What is the WAF?
Boottify includes a built-in Web Application Firewall (WAF) that monitors all incoming HTTP requests and blocks malicious traffic before it reaches your applications. The WAF operates with 34 detection rules across 9 OWASP attack categories.
Attack Categories
The WAF covers these categories of threats:
- Probe — Scanning and reconnaissance attempts (path traversal, admin probes)
- Injection — SQL injection, command injection, LDAP injection
- XSS (Client) — Cross-site scripting via URL parameters, headers, or form data
- File Inclusion — Local and remote file inclusion attempts
- RCE — Remote code execution via shell commands or code injection
- Protocol — HTTP protocol abuse and malformed requests
- Bot — Automated bot detection and blocking
- Rate — Excessive request rate from single IPs
- Honeypot — Decoy paths that trigger instant bans (e.g., /wp-admin, /phpmyadmin)
Anomaly Scoring
Instead of blocking on every single rule match, the WAF uses an anomaly scoring system. Each rule has a severity level that adds points to an IP's threat score:
- Critical (100 points) — Instant ban. Used for confirmed attack payloads.
- High (50–60 points) — Severe threats that quickly reach the ban threshold.
- Medium (35–40 points) — Suspicious activity that accumulates over time.
- Low (10–20 points) — Minor alerts that only matter when combined.
When an IP's accumulated score reaches 50 points, it is automatically banned.
IP Reputation
The WAF maintains an IP reputation database that tracks threat scores over time. This data is cached in Redis with a 7-day TTL and persisted to the database. You can view IP reputation details, threat history, and geographic information in the Admin > Server > Security dashboard.
Threat Intelligence Feeds
The platform integrates with 11 external threat intelligence feeds to proactively block known malicious IPs:
- Spamhaus EDROP
- IPsum Level 5
- Tor Exit Nodes
- Firehol Level 1
- And 7 more community-maintained blocklists
Viewing WAF Activity
Navigate to Admin > Server > Security to view:
- Real-time attack timeline (last 24 hours)
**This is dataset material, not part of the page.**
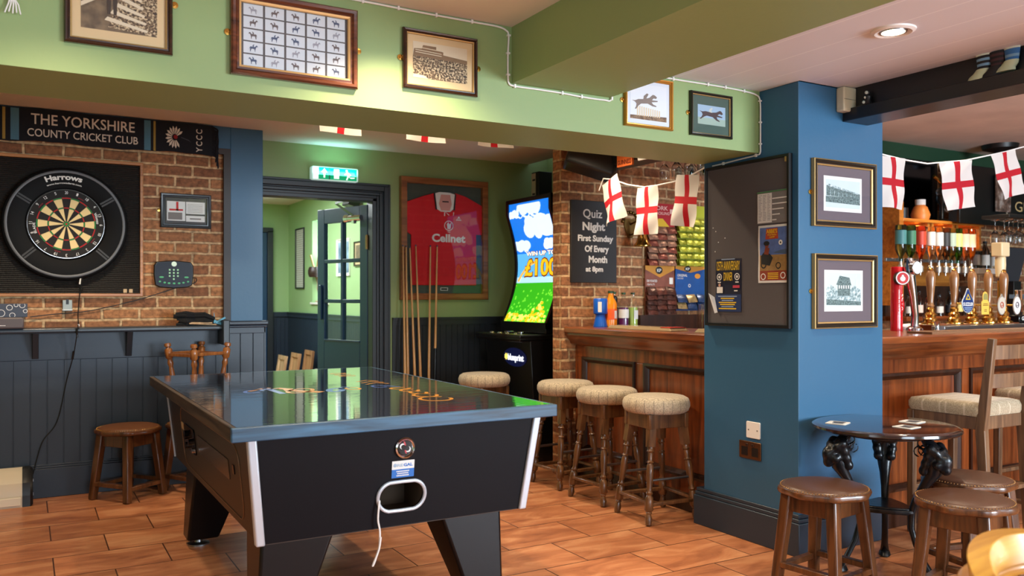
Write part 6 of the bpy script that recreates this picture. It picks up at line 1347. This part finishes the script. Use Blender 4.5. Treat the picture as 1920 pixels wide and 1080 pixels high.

- Detection rules grouped by category
- IP intelligence details with reputation scores
- Blocked request counts and trends
Honeypot Rules
The WAF includes honeypot rules that monitor decoy paths commonly targeted by automated scanners. Any request to these paths (such as /wp-admin, /phpmyadmin, or /.env) results in an immediate 365-day ban. These paths have no legitimate use on the platform and serve as reliable indicators of malicious intent.